### Exercise task
From the first line of the entries below through the line bearing "COL = sc.collection", write out each line exactly. Omit pictures.

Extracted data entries
====

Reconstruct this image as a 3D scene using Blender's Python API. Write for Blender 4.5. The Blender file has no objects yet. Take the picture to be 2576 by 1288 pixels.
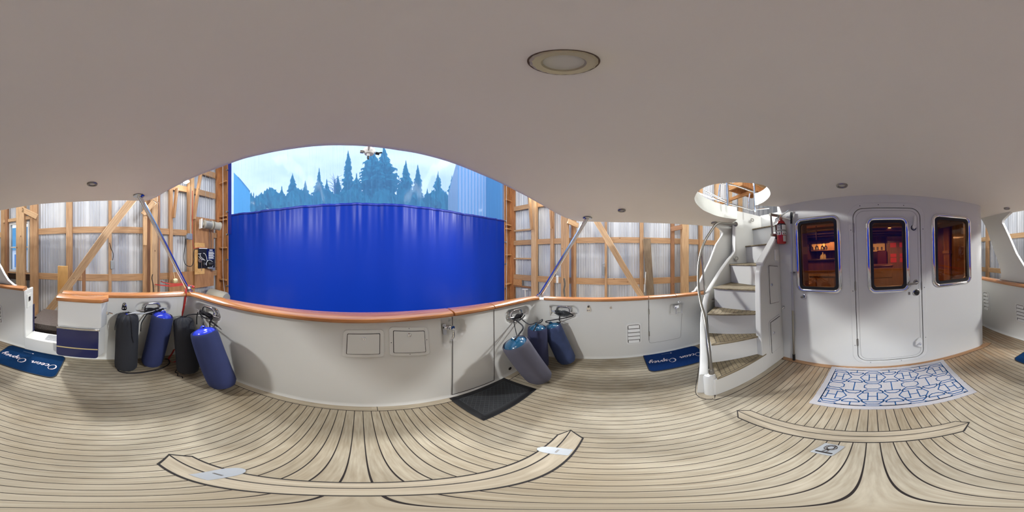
import bpy, bmesh, math, random
from mathutils import Vector, Matrix
from mathutils.geometry import tessellate_polygon
random.seed(7)
PI = math.pi
sc = bpy.context.scene
COL = sc.collection

# ---------------------------------------------------------------- frames
# Boat frame: X to port, Y aft, Z up from the teak sole.  The boat lies in its
# boathouse slightly heeled and trimmed, so plumb things (boathouse, trees,
# camera) are turned by G relative to the boat.
H = 1.35
u = Vector((math.radians(1.8), math.radians(1.2), 1)).normalized()
x = Vector((1, 0, -math.radians(1.8))); x = (x - u * x.dot(u)).normalized()
y = u.cross(x)
B3 = Matrix((x, y, u))
G = Matrix.Translation((0, 0, H)) @ B3.to_4x4() @ Matrix.Translation((0, 0, -H))

# ---------------------------------------------------------------- camera
cd = bpy.data.cameras.new('camera'); cam = bpy.data.objects.new('camera', cd); COL.objects.link(cam)
cd.type = 'PANO'
try: cd.cycles.panorama_type = 'EQUIRECTANGULAR'
except Exception: pass
try: cd.panorama_type = 'EQUIRECTANGULAR'
except Exception: pass
cd.clip_start = 0.01; cd.clip_end = 500
az = (1288 - 905) / 2576 * 2 * PI
cam.matrix_world = G @ Matrix.Translation((0, 0, H)) @ Matrix.Rotation(-az, 4, 'Z') @ Matrix.Rotation(PI / 2, 4, 'X')
sc.camera = cam

# ---------------------------------------------------------------- world, light, exposure
sc.view_settings.view_transform = 'Standard'
sc.view_settings.look = 'None'
sc.view_settings.gamma = 1
sc.view_settings.use_curve_mapping = False
sc.view_settings.exposure = 0.38
w = bpy.data.worlds.new('overcast_sky'); sc.world = w; w.use_nodes = True
nt = w.node_tree; bg = nt.nodes['Background']
tc = nt.nodes.new('ShaderNodeTexCoord'); nz = nt.nodes.new('ShaderNodeTexNoise')
nz.inputs['Scale'].default_value = 2.2; nz.inputs['Detail'].default_value = 5
mp = nt.nodes.new('ShaderNodeMapping'); mp.inputs['Scale'].default_value = (1, 1, 3)
rp_ = nt.nodes.new('ShaderNodeValToRGB')
rp_.color_ramp.elements[0].position = .35; rp_.color_ramp.elements[0].color = (.60, .70, .88, 1)
rp_.color_ramp.elements[1].position = .62; rp_.color_ramp.elements[1].color = (.88, .94, 1.05, 1)
nt.links.new(tc.outputs['Generated'], mp.inputs[0]); nt.links.new(mp.outputs[0], nz.inputs['Vector'])
nt.links.new(nz.outputs['Fac'], rp_.inputs[0]); nt.links.new(rp_.outputs[0], bg.inputs[0])
bg.inputs[1].default_value = 1.75

def lamp(name, typ, loc, energy, color=(1, 1, 1), size=.1, rot=None, sy=None):
    l = bpy.data.lights.new(name, typ); l.energy = energy; l.color = color
    if typ == 'AREA':
        l.size = size
        if sy: l.shape = 'RECTANGLE'; l.size_y = sy
    else: l.shadow_soft_size = size
    o = bpy.data.objects.new(name, l); COL.objects.link(o); o.location = loc
    if rot: o.rotation_euler = rot
    o.matrix_world = G @ (Matrix.Translation(loc) @ (o.rotation_euler.to_matrix().to_4x4()))
    return o
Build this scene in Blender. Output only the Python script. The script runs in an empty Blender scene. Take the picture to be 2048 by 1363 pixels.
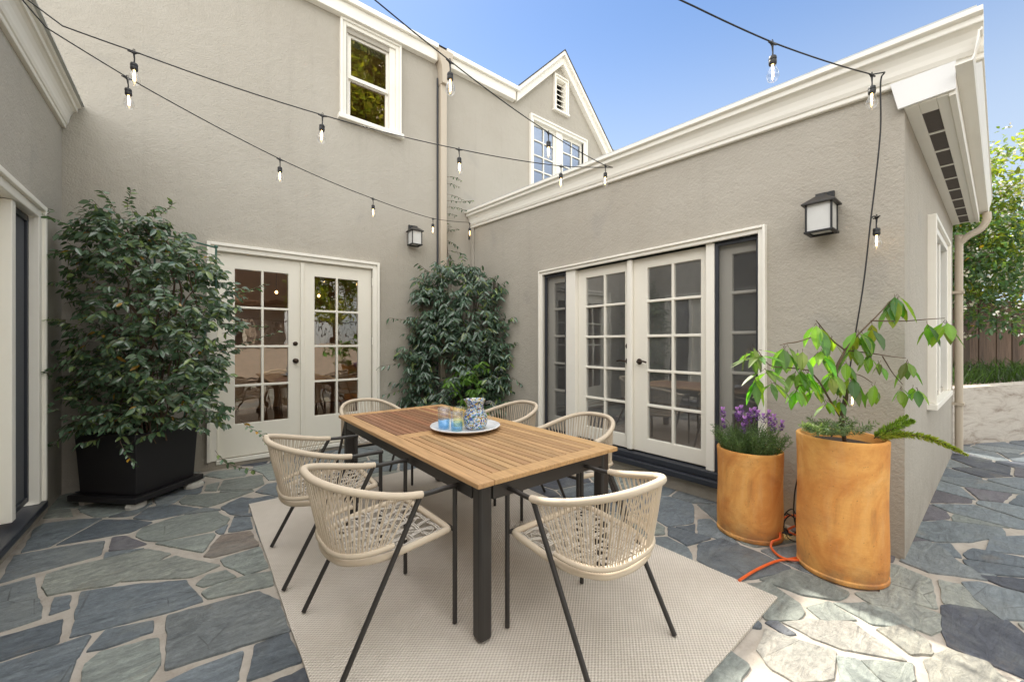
import bpy, bmesh, math, random
from mathutils import Vector, Matrix, noise
R = random.Random(7)
S = bpy.context.scene
COL = S.collection
rad = math.radians

# ---------------------------------------------------------------- camera numbers (used to survey plan positions)
FPX, CX, HY, HC, YAW = 790., 1024., 686., 1.35, rad(38.9)
FW = (math.sin(YAW), math.cos(YAW)); RT = (math.cos(YAW), -math.sin(YAW))
def ray(px, py):
    a = (px - CX) / FPX
    return (FW[0] + a*RT[0], FW[1] + a*RT[1], (HY - py) / FPX)
def gp(px, py, z=0.):                       # survey point on a level plane
    d = ray(px, py); t = (z - HC) / d[2]
    return Vector((d[0]*t, d[1]*t, z))
def dp(px, py, dep):                        # survey point at a known depth
    d = ray(px, py)
    return Vector((d[0]*dep, d[1]*dep, HC + d[2]*dep))

# ---------------------------------------------------------------- mesh builder
class MB:
    def __init__(s): s.v = []; s.f = []; s.c = []; s.mi = []; s.m = 0; s.col = None
    def add(s, vs, fs, col=None):
        b = len(s.v); s.v += [tuple(p) for p in vs]
        for f in fs: s.f.append(tuple(b + i for i in f)); s.mi.append(s.m)
        s.c += [(col or s.col or (1, 1, 1))] * len(vs)
        return s
    def box(s, x0, x1, y0, y1, z0, z1, col=None):
        x0, x1 = sorted((x0, x1)); y0, y1 = sorted((y0, y1)); z0, z1 = sorted((z0, z1))
        return s.add([(x0,y0,z0),(x1,y0,z0),(x1,y1,z0),(x0,y1,z0),(x0,y0,z1),(x1,y0,z1),(x1,y1,z1),(x0,y1,z1)],
              [(3,2,1,0),(4,5,6,7),(0,1,5,4),(1,2,6,5),(2,3,7,6),(3,0,4,7)], col)
    def prism(s, pts, vec, col=None):       # planar polygon swept along vec
        n = len(pts); pts = [Vector(p) for p in pts]; vec = Vector(vec)
        nrm = Vector((0,0,0))
        for i in range(n): nrm += pts[i].cross(pts[(i+1) % n])
        if nrm.dot(vec) > 0: pts = pts[::-1]
        vs = pts + [p + vec for p in pts]
        return s.add(vs, [tuple(range(n)), tuple(range(2*n-1, n-1, -1))] + [((i+1) % n, i, i+n, (i+1) % n + n) for i in range(n)], col)
    def tube(s, pts, r, n=8, col=None, closed=False, caps=True, up=None):
        pts = [Vector(p) for p in pts]; k = len(pts)
        rr = r if isinstance(r, (list, tuple)) else [r]*k
        T = []
        for i in range(k):
            a = pts[(i-1) % k] if (closed or i > 0) else pts[i]
            b = pts[(i+1) % k] if (closed or i < k-1) else pts[i]
            t = (b - a); T.append(t.normalized() if t.length > 1e-9 else Vector((0,0,1)))
        u = T[0].orthogonal().normalized() if up is None else (Vector(up) - T[0]*Vector(up).dot(T[0])).normalized()
        vs = []; fs = []
        for i in range(k):
            u = u - T[i]*u.dot(T[i])
            u = u.normalized() if u.length > 1e-6 else T[i].orthogonal().normalized()
            w = T[i].cross(u)
            for j in range(n):
                a = 2*math.pi*j/n
                vs.append(pts[i] + (u*math.cos(a) + w*math.sin(a))*rr[i])
        for i in range(k if closed else k-1):
            i2 = (i+1) % k
            for j in range(n):
                j2 = (j+1) % n
                fs.append((i*n+j, i*n+j2, i2*n+j2, i2*n+j))
        if caps and not closed:
            fs.append(tuple(range(n-1, -1, -1))); fs.append(tuple(range((k-1)*n, k*n)))
        return s.add(vs, fs, col)
    def lathe(s, prof, c=(0,0,0), n=32, col=None, wob=None, caps=True):
        vs = []; fs = []; k = len(prof)
        for i, (r, z) in enumerate(prof):
            for j in range(n):
                a = 2*math.pi*j/n
                q = r * (1 + (wob(a, z) if wob else 0))
                vs.append((c[0] + q*math.cos(a), c[1] + q*math.sin(a), c[2] + z))
        for i in range(k-1):
            for j in range(n):
                j2 = (j+1) % n
                fs.append((i*n+j, i*n+j2, (i+1)*n+j2, (i+1)*n+j))
        if caps and prof[0][0] > 1e-5: fs.append(tuple(range(n-1, -1, -1)))
        if caps and prof[-1][0] > 1e-5: fs.append(tuple(range((k-1)*n, k*n)))
        return s.add(vs, fs, col)
    def leaf(s, p, d, nrm, L, W, col, droop=.15, fold=.22):
        d = d.normalized(); side = d.cross(nrm)
        if side.length < 1e-5: side = d.orthogonal()
        side.normalize(); up = side.cross(d).normalized()
        dn = -up
        q = []
        for t, w in ((0, .0), (.28, .82), (.55, 1.), (.82, .55), (1., 0.)):
            c = p + d*(L*t) + Vector((0,0,-1))*(droop*L*t*t)
            q.append((c, w*W*.5))
        vs = [q[0][0]]
        for c, w in q[1:4]:
            vs += [c + side*w + up*(w*fold), c, c - side*w + up*(w*fold)]
        vs.append(q[4][0])
        fs = [(0,2,1),(0,3,2),(1,2,5,4),(2,3,6,5),(4,5,8,7),(5,6,9,8),(7,8,10),(8,9,10)]
        r0 = s.add(vs, fs, col)
        for k in (2, 5, 8): s.c[-11+k] = tuple(min(1, q*1.3) for q in col)   # paler midrib
        s.c[-1] = tuple(q*.8 for q in col)
        return r0
    def build(s, name, m, parent=None, smooth=False, bevel=0, seg=2, origin=None):
        me = bpy.data.meshes.new(name)
        vs = s.v if origin is None else [(x-origin[0], y-origin[1], z-origin[2]) for x, y, z in s.v]
        me.from_pydata(vs, [], s.f)
        for mm in (m if isinstance(m, (list, tuple)) else [m]): me.materials.append(mm)
        if isinstance(m, (list, tuple)): me.polygons.foreach_set('material_index', s.mi)
        if any(c != (1,1,1) for c in s.c):
            a = me.color_attributes.new('tint', 'FLOAT_COLOR', 'POINT')
            a.data.foreach_set('color', [q for c in s.c for q in (c[0], c[1], c[2], 1.)])
        if smooth:
            me.polygons.foreach_set('use_smooth', [True]*len(me.polygons))
            if smooth == 'auto': me.set_sharp_from_angle(angle=rad(40))
        me.update()
        o = bpy.data.objects.new(name, me); COL.objects.link(o)
        if parent is not None: o.parent = parent
        if origin is not None: o.location = origin
        if bevel:
            b = o.modifiers.new('bevel', 'BEVEL'); b.width = bevel; b.segments = seg; b.limit_method = 'ANGLE'; b.angle_limit = rad(40)
        return o

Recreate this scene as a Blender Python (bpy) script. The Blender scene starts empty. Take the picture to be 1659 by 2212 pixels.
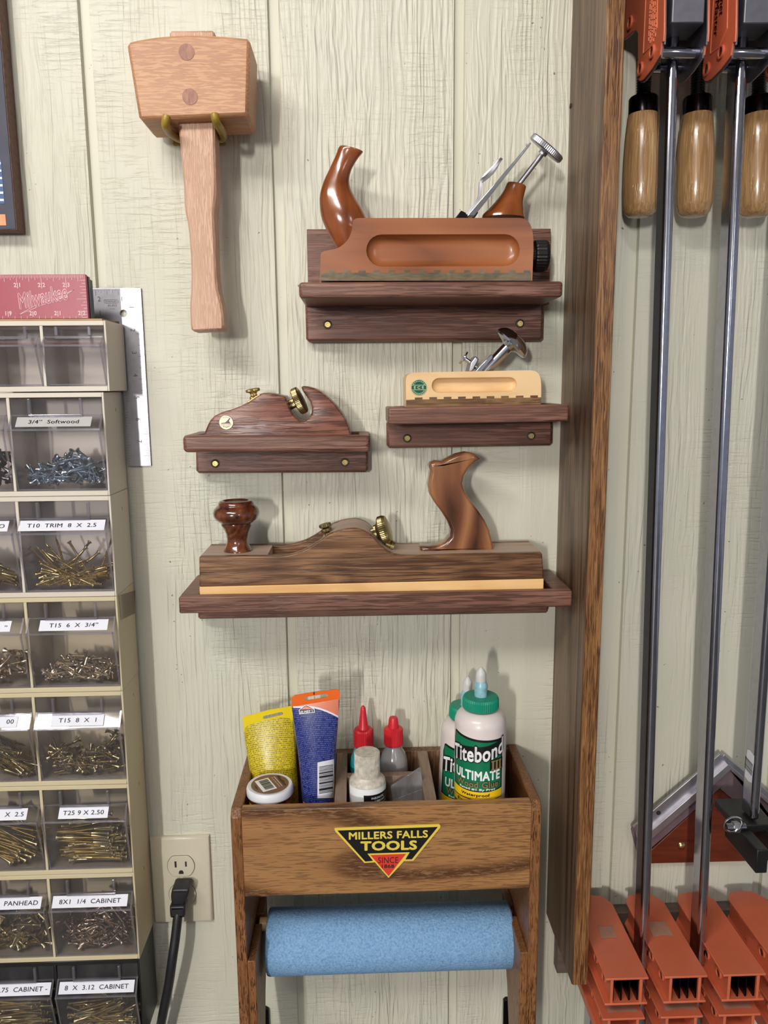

====

### Reply
Reconstruct this image as a 3D scene using Blender's Python API. Write for Blender 4.5. The Blender file has no objects yet. Take the picture to be 2576 by 1288 pixels.
import bpy, bmesh, math, random
from mathutils import Vector, Matrix
from mathutils.geometry import tessellate_polygon
random.seed(7)
PI = math.pi
sc = bpy.context.scene
COL = sc.collection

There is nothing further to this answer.